UBS, so frequently a laggard in innovation, produced something stunningly new in the investment banking world on Monday; a fundamentally new method for announcing write downs. It was a long drawn out process full of subtle twists and turns, some have even suggested it be turned into a novel. In truth it would probably be one of those Victorian novels of manners with about as much action as a film with a corpse in the lead role. But still, that’s better than most write down announcements.

            It all started in the summer when UBS revealed that they had big sub prime positions and sacked their head of investment banking. Then silence. The world expected write downs, but UBS soldiered on. A barrage of abuse assailed the bank, but they stood firm. The stock fell, but still management was unmoved. Then the incredible, people started to believe that there might be nothing coming. They had quiet chats with the chairman, the CFO was seen in public looking calm and relaxed. Positive notes started to appear about them.

            Then suddenly it hit. It was like walking into a room of friends at a surprise party and having then all turn machine guns on you. It was shocking. And so many things happening at once. First  the $10 billion write downs. Then capital raising. Then stopping cash dividends (all dividends this year will paid in shares). Some bizarre message about selling previously issued shares. It was all too much, the market could only do one thing. Nothing. It stared in amazement at the sheer audacity of the company, and the stock traded flat. And it was only afterwards that you realised that they had given you no information about the levels of write downs.

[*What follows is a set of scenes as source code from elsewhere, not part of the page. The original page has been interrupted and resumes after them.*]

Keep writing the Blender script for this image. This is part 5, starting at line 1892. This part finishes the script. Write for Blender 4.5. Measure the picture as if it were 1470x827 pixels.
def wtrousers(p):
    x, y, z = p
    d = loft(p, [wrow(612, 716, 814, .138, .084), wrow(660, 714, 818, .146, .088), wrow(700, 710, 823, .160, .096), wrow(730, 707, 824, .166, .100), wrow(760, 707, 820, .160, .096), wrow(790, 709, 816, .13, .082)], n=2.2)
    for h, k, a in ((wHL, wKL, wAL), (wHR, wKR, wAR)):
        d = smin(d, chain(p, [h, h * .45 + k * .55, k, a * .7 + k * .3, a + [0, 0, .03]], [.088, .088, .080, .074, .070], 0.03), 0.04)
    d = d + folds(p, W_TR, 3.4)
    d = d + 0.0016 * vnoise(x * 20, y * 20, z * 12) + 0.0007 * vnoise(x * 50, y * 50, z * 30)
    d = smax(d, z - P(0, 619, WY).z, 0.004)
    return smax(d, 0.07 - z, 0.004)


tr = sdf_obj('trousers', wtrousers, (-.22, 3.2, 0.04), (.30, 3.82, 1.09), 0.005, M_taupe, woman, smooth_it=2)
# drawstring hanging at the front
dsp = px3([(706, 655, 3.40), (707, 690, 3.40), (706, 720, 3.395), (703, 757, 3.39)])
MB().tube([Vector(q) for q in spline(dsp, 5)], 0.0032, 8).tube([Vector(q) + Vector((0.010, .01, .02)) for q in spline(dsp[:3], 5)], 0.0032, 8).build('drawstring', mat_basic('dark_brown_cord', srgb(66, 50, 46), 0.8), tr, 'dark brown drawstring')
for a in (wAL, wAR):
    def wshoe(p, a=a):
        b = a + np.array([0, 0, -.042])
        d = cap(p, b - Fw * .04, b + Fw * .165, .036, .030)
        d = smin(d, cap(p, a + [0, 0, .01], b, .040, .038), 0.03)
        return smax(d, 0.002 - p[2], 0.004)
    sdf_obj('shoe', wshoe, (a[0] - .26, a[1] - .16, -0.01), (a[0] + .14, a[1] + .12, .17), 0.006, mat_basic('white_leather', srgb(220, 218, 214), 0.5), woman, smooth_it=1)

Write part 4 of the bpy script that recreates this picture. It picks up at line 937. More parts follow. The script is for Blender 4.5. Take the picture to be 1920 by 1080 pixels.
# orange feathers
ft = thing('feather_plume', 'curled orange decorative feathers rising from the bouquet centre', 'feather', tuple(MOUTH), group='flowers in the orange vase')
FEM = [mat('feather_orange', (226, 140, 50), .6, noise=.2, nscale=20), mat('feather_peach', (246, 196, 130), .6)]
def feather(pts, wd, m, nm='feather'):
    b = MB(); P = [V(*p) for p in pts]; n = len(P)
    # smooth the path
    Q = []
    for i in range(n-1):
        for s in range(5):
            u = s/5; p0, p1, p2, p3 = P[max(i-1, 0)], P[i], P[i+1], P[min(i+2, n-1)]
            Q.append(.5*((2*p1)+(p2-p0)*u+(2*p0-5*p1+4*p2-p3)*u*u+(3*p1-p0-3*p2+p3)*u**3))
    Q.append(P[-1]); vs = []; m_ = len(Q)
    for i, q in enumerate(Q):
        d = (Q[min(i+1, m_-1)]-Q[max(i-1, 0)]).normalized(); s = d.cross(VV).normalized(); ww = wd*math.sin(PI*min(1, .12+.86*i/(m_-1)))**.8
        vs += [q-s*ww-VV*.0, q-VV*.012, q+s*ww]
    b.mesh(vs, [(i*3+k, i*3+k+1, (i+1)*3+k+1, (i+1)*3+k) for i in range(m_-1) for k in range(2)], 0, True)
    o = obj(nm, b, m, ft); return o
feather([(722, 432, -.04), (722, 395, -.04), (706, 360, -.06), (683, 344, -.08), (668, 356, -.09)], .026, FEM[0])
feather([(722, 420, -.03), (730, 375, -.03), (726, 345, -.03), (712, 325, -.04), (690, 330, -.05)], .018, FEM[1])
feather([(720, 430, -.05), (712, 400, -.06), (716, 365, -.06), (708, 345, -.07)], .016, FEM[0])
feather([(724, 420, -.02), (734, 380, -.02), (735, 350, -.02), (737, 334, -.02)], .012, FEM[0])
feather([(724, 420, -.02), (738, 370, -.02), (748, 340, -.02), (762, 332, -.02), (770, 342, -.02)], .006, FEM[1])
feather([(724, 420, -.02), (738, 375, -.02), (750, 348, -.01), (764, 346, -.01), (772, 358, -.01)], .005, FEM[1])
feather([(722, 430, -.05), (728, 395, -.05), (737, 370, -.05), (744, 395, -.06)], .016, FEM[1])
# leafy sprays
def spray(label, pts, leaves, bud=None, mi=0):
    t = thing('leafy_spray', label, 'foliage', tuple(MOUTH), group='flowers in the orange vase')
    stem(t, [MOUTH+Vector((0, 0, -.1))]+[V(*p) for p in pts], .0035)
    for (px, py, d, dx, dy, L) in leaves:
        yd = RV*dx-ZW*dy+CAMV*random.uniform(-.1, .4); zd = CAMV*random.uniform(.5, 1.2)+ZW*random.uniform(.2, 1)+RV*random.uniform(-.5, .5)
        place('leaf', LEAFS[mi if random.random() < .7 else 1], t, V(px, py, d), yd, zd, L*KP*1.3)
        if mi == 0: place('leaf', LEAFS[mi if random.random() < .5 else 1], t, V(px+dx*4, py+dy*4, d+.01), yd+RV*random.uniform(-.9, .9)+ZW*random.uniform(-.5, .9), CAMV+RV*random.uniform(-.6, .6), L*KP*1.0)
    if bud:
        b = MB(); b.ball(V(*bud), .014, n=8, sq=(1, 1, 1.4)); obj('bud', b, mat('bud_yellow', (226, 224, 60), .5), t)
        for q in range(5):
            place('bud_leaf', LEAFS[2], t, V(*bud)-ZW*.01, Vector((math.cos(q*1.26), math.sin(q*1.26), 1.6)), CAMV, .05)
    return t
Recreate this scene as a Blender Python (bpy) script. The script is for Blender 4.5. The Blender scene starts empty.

            For sheer intensity of action, after so much inaction, this is definitely the best write down announcement. As the first round of write downs draws to a close (we’re counting Merril’s little two step as a first rounder only), there’s been a lot of competition but UBS have certainly carved out their own unique niche.

What makes a great write down announcement?


With so many write downs at major banks, we analyse the different strategies for announcing a major sub prime loss.


There appear to be four main strategies currently in use for write downs. The first we shall call the hide it method. Here you try to keep as low a profile as is possible. Slip the announcement in Friday afternoon, so they only make the weekend press and those few traders sober on Friday afternoon are probably too busy planning their weekend away to notice. This only really works if it’s a small write down, one that isn’t going to cause anybody to sober up just by seeing the figure.

The second strategy is what we will call the momentum strategy. This involves a long lead time up to your announcement. First you spread rumours about potential huge write downs. Then after a few days you sack your head of credit trading. You allow the markets to digest this for awhile. Of course your stock will be plummeting at this stage, which on first appearance is not good. But this is a subtle plan. After a few days the market’s nerves are in shreds. Analysts, their imaginations on overdrive, have come up with estimates of your write downs which would mean you have negative assets. Then you come along with your big, in normal circumstances enormous, write down and your shareholders practically weep with relief. Your stock rises. Now it is still below where it was before the rumours started. But you have positive momentum, analysts start looking at how cheap you are. Forces build and sweep you forward. Ok to date the later part of this strategy hasn’t quite worked, but it takes time. Morgan Stanley did an interesting twist on this strategy, they made a low key announcement on top of the usual approach. This stressed the one off nature of the loss, and that it would not affect the franchise value. This has been called the “its only money” twist. It worked better than most, the stock bounced over 4%.  

            The third method is the overshadow method. Here you get your CEO to resign and then announce the write downs hoping everyone will concentrate on the former rather than the later boosting your stock. Citi tried this is a big way. Their CEO resigned dutifully on the Sunday to get maximum attention in the Monday papers. Unfortunately the write downs were big enough to feed some countries for decades so it was a failure. Curiously Citi also seemed to have been following the momentum strategy having sacked the heads of credit trading and let a few days go so that the tension in the market could build. This was an interesting strategy, as it employed to contradictory strategies. The overshadow strategy tries to minimise peoples knowledge of the write down, the momentum tries to maximise it. So two contradictory strategies both of which failed; a fair summation of Citi’s recent history.

            The fourth strategy is the confuse strategy. This was the one employed by Merrills. It is a sophisticated strategy, one you would anticipate being used only by sophisticated investment banks. It starts off with a feint. You go down the path of the momentum strategy. You spread the rumours, you fire the trading heads, you even announcement a big write down. But here’s the trick, two weeks later you announcement even bigger write downs. Now the market is all over the place, it doesn’t know whether there is more to come or not. It’s panic time. Of course it’s difficult to see the sense in this from a stock point of view, as it is all bad. Some academics analysing these trends see it simply as a way of mentally abusing shareholders for past perceived sins.